Todo en él era fragilidad, caminaba despacito, conservando un delicado equilibrio. Consciente de su dependencia física de la ayuda de otros, los trataba con infinita dulzura. Mientras le daban la mano para apoyarse o lo ayudaban a ponerse un saco, él entablaba, agradecido, diálogos cercanos que rozaban lo confidencial. Su lucidez mental decantada, crecía con los años. Era inversamente proporcional a la fragilidad de su cuerpo.

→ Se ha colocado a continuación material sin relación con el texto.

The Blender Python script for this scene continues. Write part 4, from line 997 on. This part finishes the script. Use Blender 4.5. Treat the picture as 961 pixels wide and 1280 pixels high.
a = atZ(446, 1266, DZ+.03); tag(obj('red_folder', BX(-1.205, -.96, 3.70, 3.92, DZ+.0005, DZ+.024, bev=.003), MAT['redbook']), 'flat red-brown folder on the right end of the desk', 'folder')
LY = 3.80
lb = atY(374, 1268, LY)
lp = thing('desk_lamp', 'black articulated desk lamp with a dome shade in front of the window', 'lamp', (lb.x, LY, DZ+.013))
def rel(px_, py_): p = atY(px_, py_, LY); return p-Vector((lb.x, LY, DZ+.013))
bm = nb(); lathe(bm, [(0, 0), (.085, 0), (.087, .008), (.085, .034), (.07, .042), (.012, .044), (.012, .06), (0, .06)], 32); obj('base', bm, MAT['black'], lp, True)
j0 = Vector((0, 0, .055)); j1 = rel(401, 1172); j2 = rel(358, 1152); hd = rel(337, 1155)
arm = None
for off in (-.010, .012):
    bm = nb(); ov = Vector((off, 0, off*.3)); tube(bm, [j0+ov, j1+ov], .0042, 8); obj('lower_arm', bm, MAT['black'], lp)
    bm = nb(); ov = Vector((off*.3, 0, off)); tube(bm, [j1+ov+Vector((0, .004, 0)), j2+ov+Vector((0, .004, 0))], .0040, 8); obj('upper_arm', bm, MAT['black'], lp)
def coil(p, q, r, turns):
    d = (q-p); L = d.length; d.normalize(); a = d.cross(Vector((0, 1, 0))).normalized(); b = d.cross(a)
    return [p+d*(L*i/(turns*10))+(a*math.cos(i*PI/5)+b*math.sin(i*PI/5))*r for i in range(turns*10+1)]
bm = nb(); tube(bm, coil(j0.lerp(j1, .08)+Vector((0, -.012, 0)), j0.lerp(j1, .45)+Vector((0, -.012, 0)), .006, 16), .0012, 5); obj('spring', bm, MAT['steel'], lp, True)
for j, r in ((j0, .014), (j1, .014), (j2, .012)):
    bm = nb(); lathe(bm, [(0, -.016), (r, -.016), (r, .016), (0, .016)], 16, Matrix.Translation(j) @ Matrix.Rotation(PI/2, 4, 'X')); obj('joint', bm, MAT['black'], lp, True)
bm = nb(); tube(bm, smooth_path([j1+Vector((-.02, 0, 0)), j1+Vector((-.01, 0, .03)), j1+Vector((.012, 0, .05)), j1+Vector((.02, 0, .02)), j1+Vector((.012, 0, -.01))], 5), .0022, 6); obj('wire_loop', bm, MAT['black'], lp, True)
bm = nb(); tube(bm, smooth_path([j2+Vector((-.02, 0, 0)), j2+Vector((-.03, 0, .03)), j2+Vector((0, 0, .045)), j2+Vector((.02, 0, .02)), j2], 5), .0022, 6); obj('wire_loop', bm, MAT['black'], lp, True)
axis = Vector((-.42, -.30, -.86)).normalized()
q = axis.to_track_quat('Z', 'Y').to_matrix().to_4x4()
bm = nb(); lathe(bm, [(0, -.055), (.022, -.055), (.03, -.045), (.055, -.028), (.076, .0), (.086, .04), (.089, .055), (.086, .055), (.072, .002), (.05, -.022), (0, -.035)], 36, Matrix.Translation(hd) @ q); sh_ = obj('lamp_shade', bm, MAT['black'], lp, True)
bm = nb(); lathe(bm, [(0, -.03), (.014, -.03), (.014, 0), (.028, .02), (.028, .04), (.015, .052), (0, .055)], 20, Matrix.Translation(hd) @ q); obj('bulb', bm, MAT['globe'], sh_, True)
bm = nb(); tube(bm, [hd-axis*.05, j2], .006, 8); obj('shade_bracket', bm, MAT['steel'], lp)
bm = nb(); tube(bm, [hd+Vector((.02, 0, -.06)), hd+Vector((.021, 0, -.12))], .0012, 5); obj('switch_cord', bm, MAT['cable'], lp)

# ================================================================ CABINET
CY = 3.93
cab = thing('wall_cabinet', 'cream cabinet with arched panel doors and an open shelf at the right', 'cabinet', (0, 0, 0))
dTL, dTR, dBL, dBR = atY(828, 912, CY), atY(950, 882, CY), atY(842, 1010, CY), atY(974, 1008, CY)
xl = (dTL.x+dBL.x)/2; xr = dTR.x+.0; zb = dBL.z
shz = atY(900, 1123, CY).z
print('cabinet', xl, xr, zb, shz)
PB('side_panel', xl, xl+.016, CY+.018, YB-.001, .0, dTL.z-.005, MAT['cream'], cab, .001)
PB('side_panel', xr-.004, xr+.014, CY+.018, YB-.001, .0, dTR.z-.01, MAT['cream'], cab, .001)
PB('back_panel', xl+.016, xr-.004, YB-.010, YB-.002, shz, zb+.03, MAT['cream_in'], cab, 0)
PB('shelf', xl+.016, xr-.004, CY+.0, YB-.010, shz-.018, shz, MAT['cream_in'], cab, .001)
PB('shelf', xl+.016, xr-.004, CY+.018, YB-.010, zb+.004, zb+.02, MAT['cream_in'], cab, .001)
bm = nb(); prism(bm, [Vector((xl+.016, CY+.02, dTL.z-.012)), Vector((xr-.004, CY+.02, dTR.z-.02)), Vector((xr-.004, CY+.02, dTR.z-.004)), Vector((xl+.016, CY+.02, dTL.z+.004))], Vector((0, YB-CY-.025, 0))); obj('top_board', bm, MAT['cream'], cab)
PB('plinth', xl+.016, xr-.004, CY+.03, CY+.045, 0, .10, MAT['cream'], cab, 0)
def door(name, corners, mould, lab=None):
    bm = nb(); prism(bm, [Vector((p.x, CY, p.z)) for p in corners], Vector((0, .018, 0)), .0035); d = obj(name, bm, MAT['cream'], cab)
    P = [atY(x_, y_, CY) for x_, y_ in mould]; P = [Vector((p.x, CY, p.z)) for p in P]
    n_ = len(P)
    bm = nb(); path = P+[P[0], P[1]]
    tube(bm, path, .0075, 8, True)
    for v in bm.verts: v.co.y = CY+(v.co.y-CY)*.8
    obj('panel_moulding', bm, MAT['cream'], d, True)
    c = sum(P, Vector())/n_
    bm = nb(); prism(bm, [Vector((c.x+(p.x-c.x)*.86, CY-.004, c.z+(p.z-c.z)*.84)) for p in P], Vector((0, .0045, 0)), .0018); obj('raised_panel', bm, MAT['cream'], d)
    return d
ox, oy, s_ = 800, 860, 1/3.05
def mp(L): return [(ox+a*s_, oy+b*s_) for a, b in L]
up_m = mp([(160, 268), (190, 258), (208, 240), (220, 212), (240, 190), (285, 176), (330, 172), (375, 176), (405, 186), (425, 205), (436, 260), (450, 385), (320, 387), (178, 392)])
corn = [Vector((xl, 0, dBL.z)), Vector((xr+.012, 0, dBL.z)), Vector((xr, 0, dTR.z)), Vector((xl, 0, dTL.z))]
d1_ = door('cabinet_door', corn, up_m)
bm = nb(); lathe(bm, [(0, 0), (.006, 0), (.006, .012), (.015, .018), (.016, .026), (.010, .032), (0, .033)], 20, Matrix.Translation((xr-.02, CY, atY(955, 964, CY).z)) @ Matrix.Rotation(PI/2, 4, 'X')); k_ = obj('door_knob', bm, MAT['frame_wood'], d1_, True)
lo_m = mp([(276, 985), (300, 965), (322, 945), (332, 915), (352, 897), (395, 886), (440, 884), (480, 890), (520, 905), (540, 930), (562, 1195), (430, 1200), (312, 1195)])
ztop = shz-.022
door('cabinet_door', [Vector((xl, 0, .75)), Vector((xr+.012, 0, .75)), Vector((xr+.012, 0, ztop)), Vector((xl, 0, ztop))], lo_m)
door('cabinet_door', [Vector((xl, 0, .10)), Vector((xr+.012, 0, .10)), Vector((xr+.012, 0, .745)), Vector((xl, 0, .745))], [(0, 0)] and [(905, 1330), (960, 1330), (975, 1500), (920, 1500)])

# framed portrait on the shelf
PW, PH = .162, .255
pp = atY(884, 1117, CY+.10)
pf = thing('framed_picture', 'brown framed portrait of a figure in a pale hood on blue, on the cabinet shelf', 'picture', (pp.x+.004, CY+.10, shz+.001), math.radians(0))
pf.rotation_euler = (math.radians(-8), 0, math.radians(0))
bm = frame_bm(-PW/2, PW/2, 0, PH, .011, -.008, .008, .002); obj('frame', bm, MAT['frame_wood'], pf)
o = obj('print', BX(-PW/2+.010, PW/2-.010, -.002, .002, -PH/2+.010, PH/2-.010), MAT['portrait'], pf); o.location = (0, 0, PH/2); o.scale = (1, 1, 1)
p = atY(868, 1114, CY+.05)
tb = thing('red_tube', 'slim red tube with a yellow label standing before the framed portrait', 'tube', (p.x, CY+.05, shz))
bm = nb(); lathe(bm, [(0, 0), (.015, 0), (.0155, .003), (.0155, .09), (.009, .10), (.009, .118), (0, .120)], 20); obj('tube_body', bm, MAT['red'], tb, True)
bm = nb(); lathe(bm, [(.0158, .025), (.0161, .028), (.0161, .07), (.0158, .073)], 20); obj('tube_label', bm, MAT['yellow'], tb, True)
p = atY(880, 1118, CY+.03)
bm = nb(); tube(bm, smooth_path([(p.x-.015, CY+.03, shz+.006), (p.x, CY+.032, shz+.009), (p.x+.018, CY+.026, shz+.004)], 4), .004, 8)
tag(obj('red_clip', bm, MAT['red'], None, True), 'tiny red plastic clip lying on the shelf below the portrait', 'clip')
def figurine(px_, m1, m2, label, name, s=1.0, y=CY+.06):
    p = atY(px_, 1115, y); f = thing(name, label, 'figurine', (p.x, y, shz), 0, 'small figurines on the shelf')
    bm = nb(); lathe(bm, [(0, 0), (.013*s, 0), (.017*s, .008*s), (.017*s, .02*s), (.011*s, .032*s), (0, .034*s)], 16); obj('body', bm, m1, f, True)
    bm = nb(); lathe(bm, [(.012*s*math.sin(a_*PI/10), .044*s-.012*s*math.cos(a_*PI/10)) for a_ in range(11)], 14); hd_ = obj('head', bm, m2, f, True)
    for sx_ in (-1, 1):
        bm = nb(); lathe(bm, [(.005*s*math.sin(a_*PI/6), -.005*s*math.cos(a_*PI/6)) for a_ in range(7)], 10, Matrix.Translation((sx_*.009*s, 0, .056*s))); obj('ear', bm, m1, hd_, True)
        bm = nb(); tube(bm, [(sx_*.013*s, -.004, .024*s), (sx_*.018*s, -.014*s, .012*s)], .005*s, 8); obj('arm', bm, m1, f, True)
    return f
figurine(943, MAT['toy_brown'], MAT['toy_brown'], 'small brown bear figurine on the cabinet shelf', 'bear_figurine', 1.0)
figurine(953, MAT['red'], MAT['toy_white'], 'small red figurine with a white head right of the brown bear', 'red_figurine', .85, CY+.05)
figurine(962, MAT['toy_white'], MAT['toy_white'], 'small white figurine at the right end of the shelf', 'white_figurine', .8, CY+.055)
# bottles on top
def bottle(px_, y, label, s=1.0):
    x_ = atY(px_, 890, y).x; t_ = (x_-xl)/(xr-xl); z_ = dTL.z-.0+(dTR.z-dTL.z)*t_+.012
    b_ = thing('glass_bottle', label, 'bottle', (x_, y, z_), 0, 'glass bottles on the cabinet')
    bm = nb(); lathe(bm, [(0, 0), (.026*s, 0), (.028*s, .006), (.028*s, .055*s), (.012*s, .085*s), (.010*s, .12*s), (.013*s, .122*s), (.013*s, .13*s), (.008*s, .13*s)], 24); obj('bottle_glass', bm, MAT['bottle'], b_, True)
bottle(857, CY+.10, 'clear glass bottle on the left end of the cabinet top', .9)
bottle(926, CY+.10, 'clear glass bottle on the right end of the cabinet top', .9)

Conocía la realidad como ninguno, la estudiaba, dialogaba con especialistas y después la pasaba por el cedazo de sus convicciones más profundas, a las que nunca renunció. Tenía plena conciencia de su lento caminar hacia la muerte terrenal, por eso consagró cada segundo, cada latido de su corazón a "Cristificarse", a dar el fiat de su voluntad para que fuera Jesús, quien lo habitara.
Conquistó una de las gracias más preciadas: la humildad. A este logro contribuyó su nombramiento como Cardenal Emérito a los 95 años. Su primera reacción humana fue la depresión.

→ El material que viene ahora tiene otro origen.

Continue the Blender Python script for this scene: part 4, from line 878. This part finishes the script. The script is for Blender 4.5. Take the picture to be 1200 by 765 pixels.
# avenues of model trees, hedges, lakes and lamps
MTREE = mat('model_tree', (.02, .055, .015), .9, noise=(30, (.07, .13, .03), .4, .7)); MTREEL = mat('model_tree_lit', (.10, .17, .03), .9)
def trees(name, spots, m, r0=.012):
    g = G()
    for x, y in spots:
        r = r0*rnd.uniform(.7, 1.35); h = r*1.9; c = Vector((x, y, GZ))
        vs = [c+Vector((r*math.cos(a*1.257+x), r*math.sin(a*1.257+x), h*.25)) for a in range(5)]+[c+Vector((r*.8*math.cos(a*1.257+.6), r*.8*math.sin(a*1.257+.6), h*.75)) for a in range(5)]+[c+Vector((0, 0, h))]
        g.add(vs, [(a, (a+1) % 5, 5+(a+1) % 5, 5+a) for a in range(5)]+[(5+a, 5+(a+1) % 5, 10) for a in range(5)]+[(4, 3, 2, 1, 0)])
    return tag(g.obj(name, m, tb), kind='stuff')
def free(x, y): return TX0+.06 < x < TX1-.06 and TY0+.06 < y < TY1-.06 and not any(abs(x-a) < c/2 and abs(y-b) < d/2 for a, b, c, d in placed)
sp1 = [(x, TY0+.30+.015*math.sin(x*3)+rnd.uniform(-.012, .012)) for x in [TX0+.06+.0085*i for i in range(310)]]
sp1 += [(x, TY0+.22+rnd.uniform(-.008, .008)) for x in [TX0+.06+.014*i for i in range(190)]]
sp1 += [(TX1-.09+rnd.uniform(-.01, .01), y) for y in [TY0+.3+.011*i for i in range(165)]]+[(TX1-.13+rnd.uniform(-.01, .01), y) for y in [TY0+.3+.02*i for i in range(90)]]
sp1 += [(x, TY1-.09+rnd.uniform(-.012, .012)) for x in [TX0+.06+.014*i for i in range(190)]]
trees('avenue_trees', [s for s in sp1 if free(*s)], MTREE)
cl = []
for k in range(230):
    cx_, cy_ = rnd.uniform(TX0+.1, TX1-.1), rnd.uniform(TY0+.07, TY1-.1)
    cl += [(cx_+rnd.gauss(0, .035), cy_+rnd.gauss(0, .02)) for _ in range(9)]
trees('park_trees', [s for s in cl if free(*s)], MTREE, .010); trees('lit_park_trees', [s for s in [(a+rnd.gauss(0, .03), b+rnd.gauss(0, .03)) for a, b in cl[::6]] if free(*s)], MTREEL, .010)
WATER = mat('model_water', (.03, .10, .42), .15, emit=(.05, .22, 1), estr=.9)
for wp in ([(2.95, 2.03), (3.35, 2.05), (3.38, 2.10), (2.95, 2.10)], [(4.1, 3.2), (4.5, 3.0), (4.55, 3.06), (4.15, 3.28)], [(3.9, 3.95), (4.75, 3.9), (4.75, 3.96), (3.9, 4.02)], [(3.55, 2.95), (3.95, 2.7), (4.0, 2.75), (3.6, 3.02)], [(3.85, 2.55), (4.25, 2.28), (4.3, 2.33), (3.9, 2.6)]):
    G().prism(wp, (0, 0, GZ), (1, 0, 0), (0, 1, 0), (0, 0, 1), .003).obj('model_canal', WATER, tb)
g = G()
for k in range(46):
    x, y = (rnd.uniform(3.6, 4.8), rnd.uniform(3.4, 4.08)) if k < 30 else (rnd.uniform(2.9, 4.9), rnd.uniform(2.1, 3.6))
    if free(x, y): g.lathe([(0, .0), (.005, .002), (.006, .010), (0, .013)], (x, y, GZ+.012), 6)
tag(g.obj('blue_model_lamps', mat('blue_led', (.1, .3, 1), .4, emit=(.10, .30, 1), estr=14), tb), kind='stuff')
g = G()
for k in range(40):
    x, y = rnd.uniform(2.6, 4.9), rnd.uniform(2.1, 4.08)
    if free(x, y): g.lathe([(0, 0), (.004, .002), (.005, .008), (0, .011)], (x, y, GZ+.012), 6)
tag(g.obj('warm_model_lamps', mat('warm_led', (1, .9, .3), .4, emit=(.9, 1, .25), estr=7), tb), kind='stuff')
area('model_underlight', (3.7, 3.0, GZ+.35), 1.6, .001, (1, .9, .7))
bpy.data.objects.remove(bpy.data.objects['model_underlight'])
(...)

¿Cómo era posible ejercer esa dignidad con la casi inutilidad de su cuerpo envejecido? Acudió a expertos en comportamiento, pidió todas las ayudas humanas para reencontrarse, finalmente, con el Dios al que consagró su vida, que ya no necesitaba su cuerpo sino su alma.
Cuando le pregunté sobre cómo era ese santificarse en vida, me respondió con un hermoso libro "Sintonía con Cristo" de Michel Esparza. Me dijo: "léelo lentamente...medita con él, invoca al Espíritu Santo”.
Cuando me enteré de su muerte, experimenté una inmensa alegría interior. Tuve certeza de ganar un amigo intercesor en el cielo. Busqué los apuntes sobre nuestras conversaciones y en la Eucaristía de despedida en el convento de sus amigas, las hermanas Bethelemitas, recordé la frase bíblica que más citaba: “Pues para mí, el vivir es Cristo y el morir es ganancia” (Filipenses 1:21).